Une salariée, prothésiste ongulaire, est licenciée pour faute grave [7] après que l’employeur lui ait reproché des détournements de fonds et des soustractions frauduleuses commises à son préjudice.
La lettre de licenciement s’appuyait sur un audit réalisé par l’employeur pendant deux mois, ayant mis en évidence de nombreuses irrégularités concernant l’enregistrement et l’encaissement en espèces des prestations effectuées par la salariée.
Celle-ci avait contesté son licenciement devant la juridiction prud’homale.
Pour étayer ses affirmations devant la Cour d’appel, l’employeur s’appuyait sur des enregistrements extraits d’un système de vidéosurveillance [8] qu’il avait mis en place de manière irrégulière, ignorant les obligations légales déclaratives.
La salariée n’était, au demeurant, informée ni des finalités du dispositif de vidéosurveillance ni de la base juridique qui le justifiait.
La Cour d’appel avait donc jugé que cette vidéosurveillance constituait un mode de preuve illicite, après avoir notamment relevé que l’employeur ne produisait pas l’audit auquel il se référait dans la lettre de licenciement.
Mode d’emploi de la démarche qui doit être suivie par le Juge
Elle approuve les Juges d’appel et énonce qu’en présence d’une preuve illicite, le juge doit d’abord s’interroger sur la légitimité du contrôle opéré par l’employeur et vérifier s’il existait des raisons concrètes qui justifiaient le recours à la surveillance et l’ampleur de celle-ci.
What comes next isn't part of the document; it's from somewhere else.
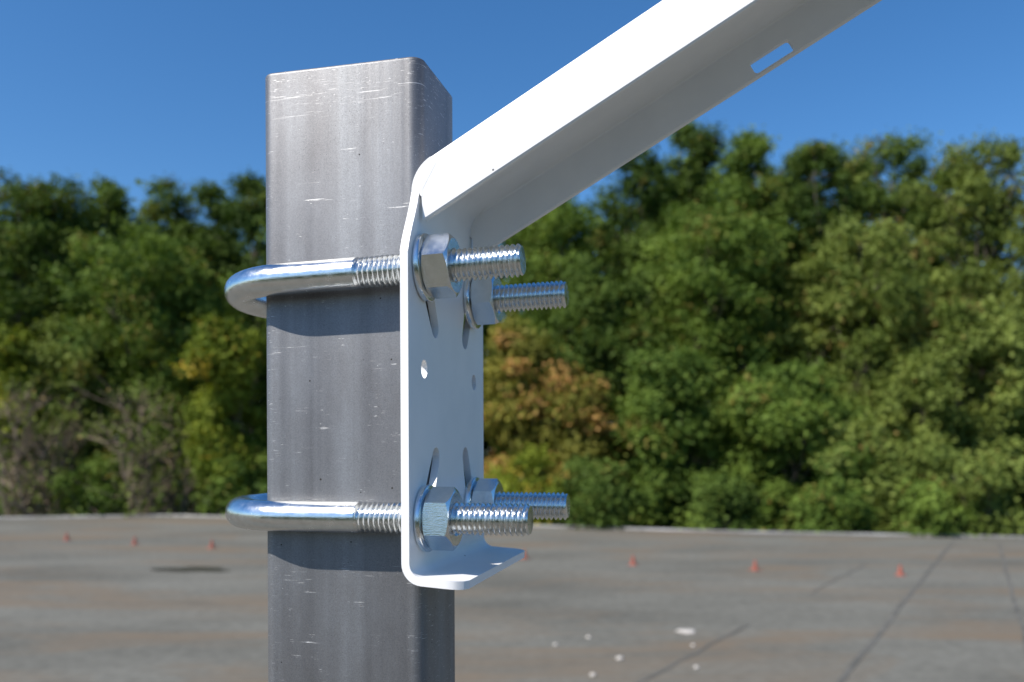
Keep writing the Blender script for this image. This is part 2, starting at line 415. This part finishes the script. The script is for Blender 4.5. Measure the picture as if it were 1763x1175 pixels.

Il doit ensuite rechercher si l’employeur ne pouvait pas atteindre un résultat identique en utilisant d’autres moyens plus respectueux de la vie personnelle du salarié.
Enfin, le juge doit apprécier le caractère proportionné de l’atteinte ainsi portée à la vie personnelle au regard du but poursuivi (Cass. Soc. 8 mars 2023 n° 21-17802 [9]).
Dans ce contexte, la production des enregistrements de vidéosurveillance n’était pas indispensable à l’exercice du droit à la preuve de l’employeur, puisqu’il disposait d’un autre moyen de preuve, l’audit, qu’il n’avait pas produit.
C’est donc à bon droit que la vidéosurveillance a été jugé irrecevable.